**GIVEN TASK:** Copy out each line exactly; pictures stay out of the copy.

BEGIN MATERIAL PROVIDED

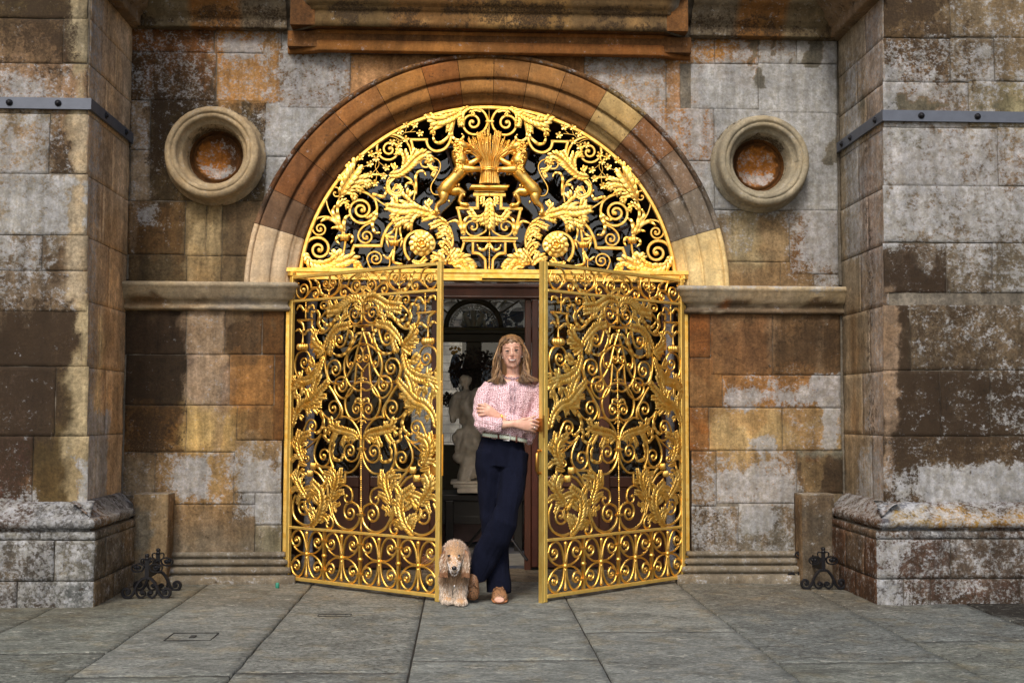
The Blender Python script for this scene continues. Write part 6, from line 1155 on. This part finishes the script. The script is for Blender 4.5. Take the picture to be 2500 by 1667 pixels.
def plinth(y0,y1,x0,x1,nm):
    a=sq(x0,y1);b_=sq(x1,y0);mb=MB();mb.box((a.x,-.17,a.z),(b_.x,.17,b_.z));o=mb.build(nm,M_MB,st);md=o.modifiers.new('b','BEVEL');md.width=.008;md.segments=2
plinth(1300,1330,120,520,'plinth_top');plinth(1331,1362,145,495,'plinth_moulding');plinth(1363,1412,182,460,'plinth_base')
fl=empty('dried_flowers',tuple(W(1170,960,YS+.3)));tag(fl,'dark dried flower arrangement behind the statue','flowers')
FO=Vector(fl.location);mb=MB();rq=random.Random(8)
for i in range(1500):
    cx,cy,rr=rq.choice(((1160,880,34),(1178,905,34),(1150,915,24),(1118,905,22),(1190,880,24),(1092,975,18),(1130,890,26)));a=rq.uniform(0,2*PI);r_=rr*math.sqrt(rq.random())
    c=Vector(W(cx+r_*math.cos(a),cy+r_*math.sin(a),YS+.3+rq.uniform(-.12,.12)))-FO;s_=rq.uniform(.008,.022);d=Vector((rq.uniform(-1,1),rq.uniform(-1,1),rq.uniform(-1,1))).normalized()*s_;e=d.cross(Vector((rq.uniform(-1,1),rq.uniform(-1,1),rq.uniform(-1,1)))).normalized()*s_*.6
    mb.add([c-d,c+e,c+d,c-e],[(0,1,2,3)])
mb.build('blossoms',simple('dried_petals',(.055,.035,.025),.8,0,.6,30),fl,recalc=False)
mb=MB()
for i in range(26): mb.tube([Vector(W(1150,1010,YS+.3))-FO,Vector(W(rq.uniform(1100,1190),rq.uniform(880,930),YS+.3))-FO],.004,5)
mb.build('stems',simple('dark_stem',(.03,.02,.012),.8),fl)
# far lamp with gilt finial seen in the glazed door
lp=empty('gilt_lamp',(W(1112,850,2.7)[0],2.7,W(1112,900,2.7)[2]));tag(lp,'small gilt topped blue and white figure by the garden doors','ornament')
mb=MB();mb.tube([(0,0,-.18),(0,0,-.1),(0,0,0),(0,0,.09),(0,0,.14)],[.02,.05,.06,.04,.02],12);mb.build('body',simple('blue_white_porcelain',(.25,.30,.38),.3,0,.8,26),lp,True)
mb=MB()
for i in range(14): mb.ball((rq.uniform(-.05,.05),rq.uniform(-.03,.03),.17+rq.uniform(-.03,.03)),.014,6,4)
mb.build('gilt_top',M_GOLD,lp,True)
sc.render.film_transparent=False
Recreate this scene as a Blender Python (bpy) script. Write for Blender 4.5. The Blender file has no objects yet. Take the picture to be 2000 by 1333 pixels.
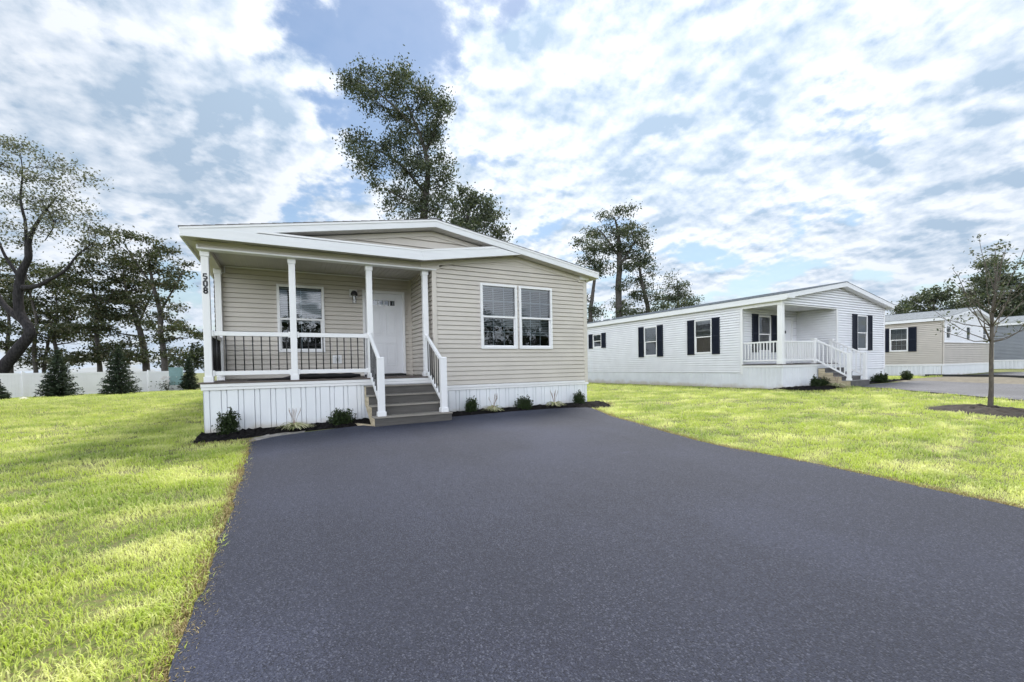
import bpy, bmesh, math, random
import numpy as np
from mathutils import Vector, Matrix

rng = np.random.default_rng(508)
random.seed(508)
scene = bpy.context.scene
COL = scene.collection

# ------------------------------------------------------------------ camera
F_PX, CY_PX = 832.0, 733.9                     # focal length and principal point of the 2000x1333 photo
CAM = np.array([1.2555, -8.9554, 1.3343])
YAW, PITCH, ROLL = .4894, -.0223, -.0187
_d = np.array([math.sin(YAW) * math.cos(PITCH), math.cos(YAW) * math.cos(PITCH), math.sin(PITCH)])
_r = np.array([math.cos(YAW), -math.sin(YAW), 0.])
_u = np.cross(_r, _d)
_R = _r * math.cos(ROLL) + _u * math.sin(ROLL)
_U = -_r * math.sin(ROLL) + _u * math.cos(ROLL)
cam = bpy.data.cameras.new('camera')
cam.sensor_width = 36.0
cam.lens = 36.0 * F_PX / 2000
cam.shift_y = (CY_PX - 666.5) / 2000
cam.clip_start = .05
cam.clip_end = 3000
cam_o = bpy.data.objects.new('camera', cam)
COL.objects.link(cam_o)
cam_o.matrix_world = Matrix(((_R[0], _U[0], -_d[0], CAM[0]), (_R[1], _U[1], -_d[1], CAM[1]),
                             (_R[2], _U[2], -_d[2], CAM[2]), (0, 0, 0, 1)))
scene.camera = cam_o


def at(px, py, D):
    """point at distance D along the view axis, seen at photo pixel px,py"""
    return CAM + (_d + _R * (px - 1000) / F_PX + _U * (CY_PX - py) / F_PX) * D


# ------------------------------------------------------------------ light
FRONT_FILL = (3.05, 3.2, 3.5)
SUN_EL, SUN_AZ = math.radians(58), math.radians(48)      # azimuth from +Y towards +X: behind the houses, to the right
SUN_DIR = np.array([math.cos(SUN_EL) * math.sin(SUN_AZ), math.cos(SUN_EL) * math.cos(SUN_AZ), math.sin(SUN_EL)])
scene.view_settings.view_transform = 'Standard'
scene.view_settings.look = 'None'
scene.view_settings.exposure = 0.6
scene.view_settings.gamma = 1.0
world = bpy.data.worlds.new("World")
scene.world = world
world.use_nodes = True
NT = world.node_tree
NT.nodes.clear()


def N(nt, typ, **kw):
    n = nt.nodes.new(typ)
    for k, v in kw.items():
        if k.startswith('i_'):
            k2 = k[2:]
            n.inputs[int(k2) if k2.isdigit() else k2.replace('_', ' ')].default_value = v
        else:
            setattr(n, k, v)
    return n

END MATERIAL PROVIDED

**EXERCISE ANSWER:**
The Blender Python script for this scene continues. Write part 6, from line 1155 on. This part finishes the script. The script is for Blender 4.5. Take the picture to be 2500 by 1667 pixels.
def plinth(y0,y1,x0,x1,nm):
    a=sq(x0,y1);b_=sq(x1,y0);mb=MB();mb.box((a.x,-.17,a.z),(b_.x,.17,b_.z));o=mb.build(nm,M_MB,st);md=o.modifiers.new('b','BEVEL');md.width=.008;md.segments=2
plinth(1300,1330,120,520,'plinth_top');plinth(1331,1362,145,495,'plinth_moulding');plinth(1363,1412,182,460,'plinth_base')
fl=empty('dried_flowers',tuple(W(1170,960,YS+.3)));tag(fl,'dark dried flower arrangement behind the statue','flowers')
FO=Vector(fl.location);mb=MB();rq=random.Random(8)
for i in range(1500):
    cx,cy,rr=rq.choice(((1160,880,34),(1178,905,34),(1150,915,24),(1118,905,22),(1190,880,24),(1092,975,18),(1130,890,26)));a=rq.uniform(0,2*PI);r_=rr*math.sqrt(rq.random())
    c=Vector(W(cx+r_*math.cos(a),cy+r_*math.sin(a),YS+.3+rq.uniform(-.12,.12)))-FO;s_=rq.uniform(.008,.022);d=Vector((rq.uniform(-1,1),rq.uniform(-1,1),rq.uniform(-1,1))).normalized()*s_;e=d.cross(Vector((rq.uniform(-1,1),rq.uniform(-1,1),rq.uniform(-1,1)))).normalized()*s_*.6
    mb.add([c-d,c+e,c+d,c-e],[(0,1,2,3)])
mb.build('blossoms',simple('dried_petals',(.055,.035,.025),.8,0,.6,30),fl,recalc=False)
mb=MB()
for i in range(26): mb.tube([Vector(W(1150,1010,YS+.3))-FO,Vector(W(rq.uniform(1100,1190),rq.uniform(880,930),YS+.3))-FO],.004,5)
mb.build('stems',simple('dark_stem',(.03,.02,.012),.8),fl)
# far lamp with gilt finial seen in the glazed door
lp=empty('gilt_lamp',(W(1112,850,2.7)[0],2.7,W(1112,900,2.7)[2]));tag(lp,'small gilt topped blue and white figure by the garden doors','ornament')
mb=MB();mb.tube([(0,0,-.18),(0,0,-.1),(0,0,0),(0,0,.09),(0,0,.14)],[.02,.05,.06,.04,.02],12);mb.build('body',simple('blue_white_porcelain',(.25,.30,.38),.3,0,.8,26),lp,True)
mb=MB()
for i in range(14): mb.ball((rq.uniform(-.05,.05),rq.uniform(-.03,.03),.17+rq.uniform(-.03,.03)),.014,6,4)
mb.build('gilt_top',M_GOLD,lp,True)
sc.render.film_transparent=False
Recreate this scene as a Blender Python (bpy) script. Write for Blender 4.5. The Blender file has no objects yet. Take the picture to be 2000 by 1333 pixels.
import bpy, bmesh, math, random
import numpy as np
from mathutils import Vector, Matrix

rng = np.random.default_rng(508)
random.seed(508)
scene = bpy.context.scene
COL = scene.collection

# ------------------------------------------------------------------ camera
F_PX, CY_PX = 832.0, 733.9                     # focal length and principal point of the 2000x1333 photo
CAM = np.array([1.2555, -8.9554, 1.3343])
YAW, PITCH, ROLL = .4894, -.0223, -.0187
_d = np.array([math.sin(YAW) * math.cos(PITCH), math.cos(YAW) * math.cos(PITCH), math.sin(PITCH)])
_r = np.array([math.cos(YAW), -math.sin(YAW), 0.])
_u = np.cross(_r, _d)
_R = _r * math.cos(ROLL) + _u * math.sin(ROLL)
_U = -_r * math.sin(ROLL) + _u * math.cos(ROLL)
cam = bpy.data.cameras.new('camera')
cam.sensor_width = 36.0
cam.lens = 36.0 * F_PX / 2000
cam.shift_y = (CY_PX - 666.5) / 2000
cam.clip_start = .05
cam.clip_end = 3000
cam_o = bpy.data.objects.new('camera', cam)
COL.objects.link(cam_o)
cam_o.matrix_world = Matrix(((_R[0], _U[0], -_d[0], CAM[0]), (_R[1], _U[1], -_d[1], CAM[1]),
                             (_R[2], _U[2], -_d[2], CAM[2]), (0, 0, 0, 1)))
scene.camera = cam_o


def at(px, py, D):
    """point at distance D along the view axis, seen at photo pixel px,py"""
    return CAM + (_d + _R * (px - 1000) / F_PX + _U * (CY_PX - py) / F_PX) * D


# ------------------------------------------------------------------ light
FRONT_FILL = (3.05, 3.2, 3.5)
SUN_EL, SUN_AZ = math.radians(58), math.radians(48)      # azimuth from +Y towards +X: behind the houses, to the right
SUN_DIR = np.array([math.cos(SUN_EL) * math.sin(SUN_AZ), math.cos(SUN_EL) * math.cos(SUN_AZ), math.sin(SUN_EL)])
scene.view_settings.view_transform = 'Standard'
scene.view_settings.look = 'None'
scene.view_settings.exposure = 0.6
scene.view_settings.gamma = 1.0
world = bpy.data.worlds.new("World")
scene.world = world
world.use_nodes = True
NT = world.node_tree
NT.nodes.clear()


def N(nt, typ, **kw):
    n = nt.nodes.new(typ)
    for k, v in kw.items():
        if k.startswith('i_'):
            k2 = k[2:]
            n.inputs[int(k2) if k2.isdigit() else k2.replace('_', ' ')].default_value = v
        else:
            setattr(n, k, v)
    return n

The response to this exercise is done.